AIM. Copy each line exactly. Leave nothing out.
Start
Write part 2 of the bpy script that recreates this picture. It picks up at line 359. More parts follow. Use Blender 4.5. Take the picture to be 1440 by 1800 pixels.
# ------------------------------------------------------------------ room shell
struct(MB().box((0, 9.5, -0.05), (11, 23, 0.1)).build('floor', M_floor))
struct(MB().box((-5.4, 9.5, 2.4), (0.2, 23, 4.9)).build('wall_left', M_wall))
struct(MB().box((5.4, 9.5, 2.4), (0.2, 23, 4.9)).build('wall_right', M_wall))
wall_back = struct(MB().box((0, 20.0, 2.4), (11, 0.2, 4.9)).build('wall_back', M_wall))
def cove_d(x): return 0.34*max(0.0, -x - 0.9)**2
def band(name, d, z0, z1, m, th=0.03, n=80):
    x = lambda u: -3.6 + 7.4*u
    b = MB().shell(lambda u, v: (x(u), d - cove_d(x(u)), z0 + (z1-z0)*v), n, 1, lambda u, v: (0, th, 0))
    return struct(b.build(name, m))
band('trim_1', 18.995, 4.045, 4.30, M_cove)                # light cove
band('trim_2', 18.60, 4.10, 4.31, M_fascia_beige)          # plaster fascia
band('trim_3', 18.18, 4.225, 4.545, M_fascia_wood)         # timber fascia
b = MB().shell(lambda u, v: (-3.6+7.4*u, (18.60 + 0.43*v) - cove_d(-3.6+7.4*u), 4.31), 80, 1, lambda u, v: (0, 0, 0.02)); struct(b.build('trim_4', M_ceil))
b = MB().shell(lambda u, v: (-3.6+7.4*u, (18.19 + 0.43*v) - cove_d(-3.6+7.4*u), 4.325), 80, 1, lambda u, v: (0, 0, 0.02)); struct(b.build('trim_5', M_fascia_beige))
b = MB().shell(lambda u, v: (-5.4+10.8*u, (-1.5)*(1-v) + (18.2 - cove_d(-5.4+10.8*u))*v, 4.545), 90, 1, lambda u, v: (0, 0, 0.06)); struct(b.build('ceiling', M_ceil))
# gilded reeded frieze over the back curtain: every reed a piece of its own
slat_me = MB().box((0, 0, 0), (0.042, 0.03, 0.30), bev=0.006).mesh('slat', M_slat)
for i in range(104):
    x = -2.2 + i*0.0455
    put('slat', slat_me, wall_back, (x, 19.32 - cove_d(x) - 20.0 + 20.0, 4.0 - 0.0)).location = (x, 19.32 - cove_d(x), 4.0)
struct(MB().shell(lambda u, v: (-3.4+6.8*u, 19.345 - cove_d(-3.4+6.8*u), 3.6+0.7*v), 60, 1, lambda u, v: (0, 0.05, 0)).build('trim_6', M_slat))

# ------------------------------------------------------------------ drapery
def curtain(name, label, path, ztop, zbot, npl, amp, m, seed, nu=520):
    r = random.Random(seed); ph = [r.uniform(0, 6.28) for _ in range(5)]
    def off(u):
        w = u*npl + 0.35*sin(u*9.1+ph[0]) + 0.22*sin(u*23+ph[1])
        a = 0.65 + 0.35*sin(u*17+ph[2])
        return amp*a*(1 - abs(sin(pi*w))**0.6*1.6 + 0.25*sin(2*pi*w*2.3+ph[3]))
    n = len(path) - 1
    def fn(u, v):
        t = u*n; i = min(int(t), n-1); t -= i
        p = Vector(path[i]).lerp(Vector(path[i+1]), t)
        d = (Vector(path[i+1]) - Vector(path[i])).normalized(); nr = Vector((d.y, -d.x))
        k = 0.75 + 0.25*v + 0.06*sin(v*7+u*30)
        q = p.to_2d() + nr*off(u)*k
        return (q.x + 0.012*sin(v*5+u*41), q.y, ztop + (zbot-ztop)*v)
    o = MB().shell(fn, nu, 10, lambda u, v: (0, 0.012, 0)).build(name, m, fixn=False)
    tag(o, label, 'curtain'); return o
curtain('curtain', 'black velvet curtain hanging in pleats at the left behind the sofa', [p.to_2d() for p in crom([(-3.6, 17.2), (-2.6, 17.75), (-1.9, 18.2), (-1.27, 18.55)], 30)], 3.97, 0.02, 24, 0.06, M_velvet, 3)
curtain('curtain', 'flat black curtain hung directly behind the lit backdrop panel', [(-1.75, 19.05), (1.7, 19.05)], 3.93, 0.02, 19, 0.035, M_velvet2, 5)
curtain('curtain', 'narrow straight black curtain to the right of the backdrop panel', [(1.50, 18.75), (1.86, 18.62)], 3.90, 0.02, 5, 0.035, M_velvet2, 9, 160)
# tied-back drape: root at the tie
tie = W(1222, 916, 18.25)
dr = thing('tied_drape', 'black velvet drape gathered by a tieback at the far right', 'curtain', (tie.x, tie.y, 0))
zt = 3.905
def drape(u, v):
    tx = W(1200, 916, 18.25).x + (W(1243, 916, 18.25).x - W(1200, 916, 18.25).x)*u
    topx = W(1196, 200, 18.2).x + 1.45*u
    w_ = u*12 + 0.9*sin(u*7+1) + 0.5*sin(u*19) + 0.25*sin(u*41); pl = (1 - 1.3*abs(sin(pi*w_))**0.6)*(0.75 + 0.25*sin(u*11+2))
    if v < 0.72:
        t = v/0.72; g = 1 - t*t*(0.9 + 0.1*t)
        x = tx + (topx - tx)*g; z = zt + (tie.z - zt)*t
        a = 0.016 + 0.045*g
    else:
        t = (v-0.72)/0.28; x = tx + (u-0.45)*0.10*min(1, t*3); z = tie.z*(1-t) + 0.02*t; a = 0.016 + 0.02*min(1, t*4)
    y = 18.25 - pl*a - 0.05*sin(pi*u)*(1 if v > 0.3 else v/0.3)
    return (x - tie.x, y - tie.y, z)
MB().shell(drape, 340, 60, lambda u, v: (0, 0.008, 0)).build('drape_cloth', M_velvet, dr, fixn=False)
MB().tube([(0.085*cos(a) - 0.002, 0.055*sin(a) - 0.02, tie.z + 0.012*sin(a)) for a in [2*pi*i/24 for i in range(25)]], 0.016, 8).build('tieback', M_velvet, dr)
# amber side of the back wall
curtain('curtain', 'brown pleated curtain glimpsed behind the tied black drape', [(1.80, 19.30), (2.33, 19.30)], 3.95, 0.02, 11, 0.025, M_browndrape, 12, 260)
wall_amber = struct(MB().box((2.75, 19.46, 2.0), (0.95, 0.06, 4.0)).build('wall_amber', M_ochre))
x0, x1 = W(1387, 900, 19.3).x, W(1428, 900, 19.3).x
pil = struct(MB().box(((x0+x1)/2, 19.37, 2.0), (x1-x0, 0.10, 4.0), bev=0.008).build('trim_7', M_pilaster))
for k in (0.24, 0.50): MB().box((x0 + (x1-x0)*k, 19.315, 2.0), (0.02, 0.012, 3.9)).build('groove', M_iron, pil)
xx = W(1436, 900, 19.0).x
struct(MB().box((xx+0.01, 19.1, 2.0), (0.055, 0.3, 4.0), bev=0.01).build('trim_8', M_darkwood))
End
FULL SOLUTION.
Write part 2 of the bpy script that recreates this picture. It picks up at line 359. More parts follow. Use Blender 4.5. Take the picture to be 1440 by 1800 pixels.
# ------------------------------------------------------------------ room shell
struct(MB().box((0, 9.5, -0.05), (11, 23, 0.1)).build('floor', M_floor))
struct(MB().box((-5.4, 9.5, 2.4), (0.2, 23, 4.9)).build('wall_left', M_wall))
struct(MB().box((5.4, 9.5, 2.4), (0.2, 23, 4.9)).build('wall_right', M_wall))
wall_back = struct(MB().box((0, 20.0, 2.4), (11, 0.2, 4.9)).build('wall_back', M_wall))
def cove_d(x): return 0.34*max(0.0, -x - 0.9)**2
def band(name, d, z0, z1, m, th=0.03, n=80):
    x = lambda u: -3.6 + 7.4*u
    b = MB().shell(lambda u, v: (x(u), d - cove_d(x(u)), z0 + (z1-z0)*v), n, 1, lambda u, v: (0, th, 0))
    return struct(b.build(name, m))
band('trim_1', 18.995, 4.045, 4.30, M_cove)                # light cove
band('trim_2', 18.60, 4.10, 4.31, M_fascia_beige)          # plaster fascia
band('trim_3', 18.18, 4.225, 4.545, M_fascia_wood)         # timber fascia
b = MB().shell(lambda u, v: (-3.6+7.4*u, (18.60 + 0.43*v) - cove_d(-3.6+7.4*u), 4.31), 80, 1, lambda u, v: (0, 0, 0.02)); struct(b.build('trim_4', M_ceil))
b = MB().shell(lambda u, v: (-3.6+7.4*u, (18.19 + 0.43*v) - cove_d(-3.6+7.4*u), 4.325), 80, 1, lambda u, v: (0, 0, 0.02)); struct(b.build('trim_5', M_fascia_beige))
b = MB().shell(lambda u, v: (-5.4+10.8*u, (-1.5)*(1-v) + (18.2 - cove_d(-5.4+10.8*u))*v, 4.545), 90, 1, lambda u, v: (0, 0, 0.06)); struct(b.build('ceiling', M_ceil))
# gilded reeded frieze over the back curtain: every reed a piece of its own
slat_me = MB().box((0, 0, 0), (0.042, 0.03, 0.30), bev=0.006).mesh('slat', M_slat)
for i in range(104):
    x = -2.2 + i*0.0455
    put('slat', slat_me, wall_back, (x, 19.32 - cove_d(x) - 20.0 + 20.0, 4.0 - 0.0)).location = (x, 19.32 - cove_d(x), 4.0)
struct(MB().shell(lambda u, v: (-3.4+6.8*u, 19.345 - cove_d(-3.4+6.8*u), 3.6+0.7*v), 60, 1, lambda u, v: (0, 0.05, 0)).build('trim_6', M_slat))

# ------------------------------------------------------------------ drapery
def curtain(name, label, path, ztop, zbot, npl, amp, m, seed, nu=520):
    r = random.Random(seed); ph = [r.uniform(0, 6.28) for _ in range(5)]
    def off(u):
        w = u*npl + 0.35*sin(u*9.1+ph[0]) + 0.22*sin(u*23+ph[1])
        a = 0.65 + 0.35*sin(u*17+ph[2])
        return amp*a*(1 - abs(sin(pi*w))**0.6*1.6 + 0.25*sin(2*pi*w*2.3+ph[3]))
    n = len(path) - 1
    def fn(u, v):
        t = u*n; i = min(int(t), n-1); t -= i
        p = Vector(path[i]).lerp(Vector(path[i+1]), t)
        d = (Vector(path[i+1]) - Vector(path[i])).normalized(); nr = Vector((d.y, -d.x))
        k = 0.75 + 0.25*v + 0.06*sin(v*7+u*30)
        q = p.to_2d() + nr*off(u)*k
        return (q.x + 0.012*sin(v*5+u*41), q.y, ztop + (zbot-ztop)*v)
    o = MB().shell(fn, nu, 10, lambda u, v: (0, 0.012, 0)).build(name, m, fixn=False)
    tag(o, label, 'curtain'); return o
curtain('curtain', 'black velvet curtain hanging in pleats at the left behind the sofa', [p.to_2d() for p in crom([(-3.6, 17.2), (-2.6, 17.75), (-1.9, 18.2), (-1.27, 18.55)], 30)], 3.97, 0.02, 24, 0.06, M_velvet, 3)
curtain('curtain', 'flat black curtain hung directly behind the lit backdrop panel', [(-1.75, 19.05), (1.7, 19.05)], 3.93, 0.02, 19, 0.035, M_velvet2, 5)
curtain('curtain', 'narrow straight black curtain to the right of the backdrop panel', [(1.50, 18.75), (1.86, 18.62)], 3.90, 0.02, 5, 0.035, M_velvet2, 9, 160)
# tied-back drape: root at the tie
tie = W(1222, 916, 18.25)
dr = thing('tied_drape', 'black velvet drape gathered by a tieback at the far right', 'curtain', (tie.x, tie.y, 0))
zt = 3.905
def drape(u, v):
    tx = W(1200, 916, 18.25).x + (W(1243, 916, 18.25).x - W(1200, 916, 18.25).x)*u
    topx = W(1196, 200, 18.2).x + 1.45*u
    w_ = u*12 + 0.9*sin(u*7+1) + 0.5*sin(u*19) + 0.25*sin(u*41); pl = (1 - 1.3*abs(sin(pi*w_))**0.6)*(0.75 + 0.25*sin(u*11+2))
    if v < 0.72:
        t = v/0.72; g = 1 - t*t*(0.9 + 0.1*t)
        x = tx + (topx - tx)*g; z = zt + (tie.z - zt)*t
        a = 0.016 + 0.045*g
    else:
        t = (v-0.72)/0.28; x = tx + (u-0.45)*0.10*min(1, t*3); z = tie.z*(1-t) + 0.02*t; a = 0.016 + 0.02*min(1, t*4)
    y = 18.25 - pl*a - 0.05*sin(pi*u)*(1 if v > 0.3 else v/0.3)
    return (x - tie.x, y - tie.y, z)
MB().shell(drape, 340, 60, lambda u, v: (0, 0.008, 0)).build('drape_cloth', M_velvet, dr, fixn=False)
MB().tube([(0.085*cos(a) - 0.002, 0.055*sin(a) - 0.02, tie.z + 0.012*sin(a)) for a in [2*pi*i/24 for i in range(25)]], 0.016, 8).build('tieback', M_velvet, dr)
# amber side of the back wall
curtain('curtain', 'brown pleated curtain glimpsed behind the tied black drape', [(1.80, 19.30), (2.33, 19.30)], 3.95, 0.02, 11, 0.025, M_browndrape, 12, 260)
wall_amber = struct(MB().box((2.75, 19.46, 2.0), (0.95, 0.06, 4.0)).build('wall_amber', M_ochre))
x0, x1 = W(1387, 900, 19.3).x, W(1428, 900, 19.3).x
pil = struct(MB().box(((x0+x1)/2, 19.37, 2.0), (x1-x0, 0.10, 4.0), bev=0.008).build('trim_7', M_pilaster))
for k in (0.24, 0.50): MB().box((x0 + (x1-x0)*k, 19.315, 2.0), (0.02, 0.012, 3.9)).build('groove', M_iron, pil)
xx = W(1436, 900, 19.0).x
struct(MB().box((xx+0.01, 19.1, 2.0), (0.055, 0.3, 4.0), bev=0.01).build('trim_8', M_darkwood))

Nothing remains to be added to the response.